Yesterday we wrote about our close race with CV31 Unicef for the first scoring gate. Ploughing along through the night under Spinnaker in 20 knots was great fun, perfectly controllable but with the forecast and potential for more breeze the biggest Spinnaker stayed in its bag.

We narrowly crossed the score gate ahead and gybe on route westwards to the second. The wind had been in our favour and the gybe angles had made the second gate a natural progression. Unicef were hot on our heels and in the words if Ian we were perfectly catchable. A feeling all too well felt onboard Qingdao as we watched Unicef hang onto our tails as if attached by a line.

We closed and closed on the second Scoring Gate. The wind had increased and we were playing Spinnaker trim and waves very well. It looked good. We extended. Looking at the plotter, we could see the distance was up at about four miles and we had nine left to go. Just one gybe and in and that's when it happened. Somehow, perhaps the gybe the sheet wasn’t eased enough or the new one not pulled in quite fast enough, the kite twisted and turned in a tumultuous series of cascading sailcloth. It was an hourglass and one of the biggest I've seen. The kite had rotated. We worked to ease the halyard. We pulled on the sheets. Unicef were catching. We tried to set up for another gybe. Each time requiring the Main to be ground in to centre by the tiring crew. People were looking left and right and the breeze had built to over 25 knots.

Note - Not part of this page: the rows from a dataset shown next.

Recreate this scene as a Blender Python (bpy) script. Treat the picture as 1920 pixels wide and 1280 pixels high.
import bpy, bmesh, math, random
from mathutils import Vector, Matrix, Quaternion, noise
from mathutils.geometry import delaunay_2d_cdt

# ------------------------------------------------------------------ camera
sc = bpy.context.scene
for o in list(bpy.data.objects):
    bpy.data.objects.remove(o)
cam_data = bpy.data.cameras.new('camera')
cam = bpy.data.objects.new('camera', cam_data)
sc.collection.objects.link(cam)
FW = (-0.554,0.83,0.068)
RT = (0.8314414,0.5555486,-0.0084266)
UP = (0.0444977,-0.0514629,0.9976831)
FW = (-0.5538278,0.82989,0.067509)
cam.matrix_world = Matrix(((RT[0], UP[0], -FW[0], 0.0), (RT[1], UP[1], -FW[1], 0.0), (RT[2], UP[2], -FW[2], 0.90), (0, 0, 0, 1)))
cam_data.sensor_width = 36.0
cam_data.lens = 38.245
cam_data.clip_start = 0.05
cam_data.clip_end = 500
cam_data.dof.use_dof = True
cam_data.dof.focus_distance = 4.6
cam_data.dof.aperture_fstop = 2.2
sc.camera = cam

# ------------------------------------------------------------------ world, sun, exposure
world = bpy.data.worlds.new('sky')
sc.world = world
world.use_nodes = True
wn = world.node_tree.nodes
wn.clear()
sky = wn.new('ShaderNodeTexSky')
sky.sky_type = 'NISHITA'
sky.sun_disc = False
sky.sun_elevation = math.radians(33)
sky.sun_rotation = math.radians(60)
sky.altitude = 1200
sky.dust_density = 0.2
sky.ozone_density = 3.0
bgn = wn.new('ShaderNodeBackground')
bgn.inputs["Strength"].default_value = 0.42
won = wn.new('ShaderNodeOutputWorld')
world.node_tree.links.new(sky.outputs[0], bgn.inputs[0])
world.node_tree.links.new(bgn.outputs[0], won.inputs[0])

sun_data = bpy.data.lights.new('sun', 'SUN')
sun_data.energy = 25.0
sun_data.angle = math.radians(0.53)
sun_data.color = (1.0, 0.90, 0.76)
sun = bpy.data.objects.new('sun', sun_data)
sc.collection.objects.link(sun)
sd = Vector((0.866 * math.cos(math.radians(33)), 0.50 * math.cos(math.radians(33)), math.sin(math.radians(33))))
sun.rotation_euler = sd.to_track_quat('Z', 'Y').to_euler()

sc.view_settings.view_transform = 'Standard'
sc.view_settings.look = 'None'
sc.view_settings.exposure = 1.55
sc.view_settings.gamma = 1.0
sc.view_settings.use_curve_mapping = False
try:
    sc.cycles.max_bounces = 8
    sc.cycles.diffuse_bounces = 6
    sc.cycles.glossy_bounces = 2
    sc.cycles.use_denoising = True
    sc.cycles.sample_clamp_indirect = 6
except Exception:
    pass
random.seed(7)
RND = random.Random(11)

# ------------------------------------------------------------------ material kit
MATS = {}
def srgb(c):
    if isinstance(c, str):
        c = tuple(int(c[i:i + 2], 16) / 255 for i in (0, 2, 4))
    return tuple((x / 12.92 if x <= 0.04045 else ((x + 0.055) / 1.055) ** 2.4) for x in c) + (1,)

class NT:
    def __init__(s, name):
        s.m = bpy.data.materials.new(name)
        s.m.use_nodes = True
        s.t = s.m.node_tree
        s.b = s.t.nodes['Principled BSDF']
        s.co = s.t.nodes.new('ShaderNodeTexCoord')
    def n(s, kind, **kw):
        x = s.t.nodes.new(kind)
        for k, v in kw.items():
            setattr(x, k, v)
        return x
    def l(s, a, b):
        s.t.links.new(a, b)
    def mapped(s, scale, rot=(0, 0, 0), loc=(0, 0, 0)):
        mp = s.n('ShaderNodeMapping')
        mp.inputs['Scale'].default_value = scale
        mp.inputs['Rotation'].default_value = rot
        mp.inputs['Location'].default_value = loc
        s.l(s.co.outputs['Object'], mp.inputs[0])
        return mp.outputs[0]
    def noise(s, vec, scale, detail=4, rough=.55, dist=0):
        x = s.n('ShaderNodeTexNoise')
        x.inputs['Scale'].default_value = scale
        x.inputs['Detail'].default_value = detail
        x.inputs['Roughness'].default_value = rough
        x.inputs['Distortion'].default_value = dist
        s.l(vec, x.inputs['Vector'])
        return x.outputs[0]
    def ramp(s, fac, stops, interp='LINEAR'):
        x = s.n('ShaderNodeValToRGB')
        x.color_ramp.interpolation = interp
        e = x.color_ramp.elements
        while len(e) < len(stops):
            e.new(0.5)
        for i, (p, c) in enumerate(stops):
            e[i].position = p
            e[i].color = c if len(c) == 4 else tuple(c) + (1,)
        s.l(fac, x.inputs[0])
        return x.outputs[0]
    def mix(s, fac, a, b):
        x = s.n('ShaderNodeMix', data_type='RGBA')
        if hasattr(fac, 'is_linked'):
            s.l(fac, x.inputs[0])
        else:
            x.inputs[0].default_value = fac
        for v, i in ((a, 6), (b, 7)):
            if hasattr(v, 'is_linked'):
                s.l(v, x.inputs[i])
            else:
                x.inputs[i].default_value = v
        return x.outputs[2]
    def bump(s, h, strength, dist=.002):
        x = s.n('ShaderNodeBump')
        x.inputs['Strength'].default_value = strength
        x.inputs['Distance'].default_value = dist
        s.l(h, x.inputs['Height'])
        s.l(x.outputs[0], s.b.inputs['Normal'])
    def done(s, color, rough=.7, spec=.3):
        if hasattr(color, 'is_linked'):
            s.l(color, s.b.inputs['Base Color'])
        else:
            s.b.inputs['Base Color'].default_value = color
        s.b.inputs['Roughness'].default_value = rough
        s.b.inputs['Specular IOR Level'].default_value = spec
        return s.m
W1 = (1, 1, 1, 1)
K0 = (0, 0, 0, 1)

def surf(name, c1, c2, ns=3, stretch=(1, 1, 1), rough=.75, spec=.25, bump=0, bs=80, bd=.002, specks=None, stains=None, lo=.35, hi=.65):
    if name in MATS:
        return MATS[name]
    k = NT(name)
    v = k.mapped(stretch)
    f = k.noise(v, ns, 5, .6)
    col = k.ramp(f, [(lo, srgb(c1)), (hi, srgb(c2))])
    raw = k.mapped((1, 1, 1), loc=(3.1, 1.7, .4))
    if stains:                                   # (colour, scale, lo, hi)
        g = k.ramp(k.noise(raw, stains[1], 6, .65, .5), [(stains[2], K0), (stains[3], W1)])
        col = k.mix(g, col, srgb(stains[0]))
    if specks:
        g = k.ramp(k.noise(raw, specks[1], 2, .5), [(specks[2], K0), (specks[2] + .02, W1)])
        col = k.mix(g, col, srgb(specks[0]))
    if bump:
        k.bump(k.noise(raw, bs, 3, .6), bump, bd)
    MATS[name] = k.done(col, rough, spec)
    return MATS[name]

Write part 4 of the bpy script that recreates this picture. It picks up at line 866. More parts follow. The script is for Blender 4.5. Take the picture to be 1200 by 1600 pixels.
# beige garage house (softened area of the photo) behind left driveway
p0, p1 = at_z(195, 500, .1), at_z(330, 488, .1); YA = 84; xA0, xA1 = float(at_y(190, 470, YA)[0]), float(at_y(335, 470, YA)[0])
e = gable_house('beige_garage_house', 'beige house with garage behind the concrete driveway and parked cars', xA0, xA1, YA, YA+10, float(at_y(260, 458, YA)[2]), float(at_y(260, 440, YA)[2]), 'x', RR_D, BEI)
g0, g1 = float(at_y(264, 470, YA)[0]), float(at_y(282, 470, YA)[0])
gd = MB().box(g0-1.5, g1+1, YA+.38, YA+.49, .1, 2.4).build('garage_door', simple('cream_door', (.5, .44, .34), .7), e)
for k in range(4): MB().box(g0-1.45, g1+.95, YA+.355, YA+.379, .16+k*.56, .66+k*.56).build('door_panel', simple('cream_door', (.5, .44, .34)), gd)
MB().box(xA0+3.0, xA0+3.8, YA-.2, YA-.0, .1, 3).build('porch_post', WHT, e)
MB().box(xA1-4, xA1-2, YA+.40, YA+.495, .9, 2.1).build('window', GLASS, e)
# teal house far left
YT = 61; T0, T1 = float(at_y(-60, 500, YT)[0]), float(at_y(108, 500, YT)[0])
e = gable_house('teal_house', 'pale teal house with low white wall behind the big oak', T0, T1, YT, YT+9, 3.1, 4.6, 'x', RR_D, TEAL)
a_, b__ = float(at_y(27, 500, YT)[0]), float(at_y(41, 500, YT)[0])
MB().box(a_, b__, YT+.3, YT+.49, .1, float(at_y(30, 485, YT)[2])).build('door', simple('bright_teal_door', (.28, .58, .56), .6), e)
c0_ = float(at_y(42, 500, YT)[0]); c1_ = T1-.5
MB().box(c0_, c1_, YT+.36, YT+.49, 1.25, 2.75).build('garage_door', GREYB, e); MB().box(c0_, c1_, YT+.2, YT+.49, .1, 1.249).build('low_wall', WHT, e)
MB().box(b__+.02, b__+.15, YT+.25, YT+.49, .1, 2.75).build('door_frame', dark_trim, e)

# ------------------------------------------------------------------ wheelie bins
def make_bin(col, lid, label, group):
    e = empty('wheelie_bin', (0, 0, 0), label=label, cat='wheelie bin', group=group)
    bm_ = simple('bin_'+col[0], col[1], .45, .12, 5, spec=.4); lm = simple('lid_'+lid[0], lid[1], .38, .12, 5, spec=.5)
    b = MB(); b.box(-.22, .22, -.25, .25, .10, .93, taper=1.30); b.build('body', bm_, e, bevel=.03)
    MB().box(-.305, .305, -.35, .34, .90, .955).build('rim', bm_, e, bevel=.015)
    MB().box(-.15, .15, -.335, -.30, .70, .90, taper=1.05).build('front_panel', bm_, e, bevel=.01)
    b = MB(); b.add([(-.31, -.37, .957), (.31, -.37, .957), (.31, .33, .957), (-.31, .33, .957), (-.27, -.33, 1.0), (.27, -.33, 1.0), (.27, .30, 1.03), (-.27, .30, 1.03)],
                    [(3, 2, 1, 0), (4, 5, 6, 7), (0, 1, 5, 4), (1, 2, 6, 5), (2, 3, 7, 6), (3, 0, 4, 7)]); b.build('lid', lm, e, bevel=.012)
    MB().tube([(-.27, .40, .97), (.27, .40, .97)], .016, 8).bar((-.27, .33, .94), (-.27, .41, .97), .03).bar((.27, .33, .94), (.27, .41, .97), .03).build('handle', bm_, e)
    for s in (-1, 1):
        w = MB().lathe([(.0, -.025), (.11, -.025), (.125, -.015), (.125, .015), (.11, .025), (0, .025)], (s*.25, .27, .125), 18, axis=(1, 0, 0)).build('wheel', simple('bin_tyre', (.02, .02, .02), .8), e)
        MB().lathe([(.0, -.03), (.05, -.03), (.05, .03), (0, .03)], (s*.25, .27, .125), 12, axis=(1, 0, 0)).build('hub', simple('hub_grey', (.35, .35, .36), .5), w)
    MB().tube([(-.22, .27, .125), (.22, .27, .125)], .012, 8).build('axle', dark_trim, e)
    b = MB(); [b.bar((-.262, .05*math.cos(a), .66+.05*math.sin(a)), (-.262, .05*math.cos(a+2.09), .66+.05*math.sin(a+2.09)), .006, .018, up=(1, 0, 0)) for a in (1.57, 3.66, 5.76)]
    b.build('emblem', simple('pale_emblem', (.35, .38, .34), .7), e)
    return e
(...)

We decided to drop it and hoist the Yankee 1 in hope we could sail the last, now six, miles to the Scoring Gate, quick enough to beat Unicef. As the twisted Kite came down we were unable to set a conventional drop line and the Spinnaker wrapped around the forestay further. The Kite was writhing like a python constricting the very heir of victory. I saw it. I'd left it tied up well on the high side bow incase the wind had dropped. The Code 2 "hold" I exclaimed: Could we hoist the Code 2? I yelled through the breeze uncertain of what lines were still available to feed our armory. There was now too much breeze for it to be comfortable, but it had to last just five miles before it could be dropped. As some crew wrestled the snake down below, others gave rise and rebirth to the biggest Spinnaker in our arsenal. Miraculously in the strong breeze, we hoisted fully to the top in one and as I turned to see clearly the figures of anticipation and excitement onboard Unicef who had now closed the gap I felt it. The lurch of the boat as she bolted forwards. The Spinnaker popped and off she went like a bolting horse at the sound of a shotgun. Our impressive speed in the high teens under Code 3 were now shadowed by the galloping 20 odd knots of boatspeed we held. The boat was surfing on the edge. The crew trimming and easing Spinnaker to allow her to be reigned in the appropriate direction, each fence halted with just a little recoil before launching us through the air. We had made it, six points in a day and what a race!

Onwards to the big race. At last update for us we were currently first. We have discussed over the past few days that there were two ways of losing the race in a big fashion. The first was the headwinds we face through our ocean sprint along the coast of Taiwan. These would be converted to tail winds for the following yachts and so allow some compression in the fleet. We had successfully defended this one. The second were the windholes at the end of the race. We are now in such a windhole and it’s hard to know our competitors will be out flanking and out manoeuvring us. They will have speed. Maybe not all of them but some. I hope the race doesn't become a complete lottery and that pressure builds for everyone soon. We are where we are. We always knew this would be like this. It was very useful that we were able to get so many points through the gates and sprints as I'm really not confident about our finish result at this time. Keep fingers crossed and join us again tomorrow where we will be on our final windhole of the race.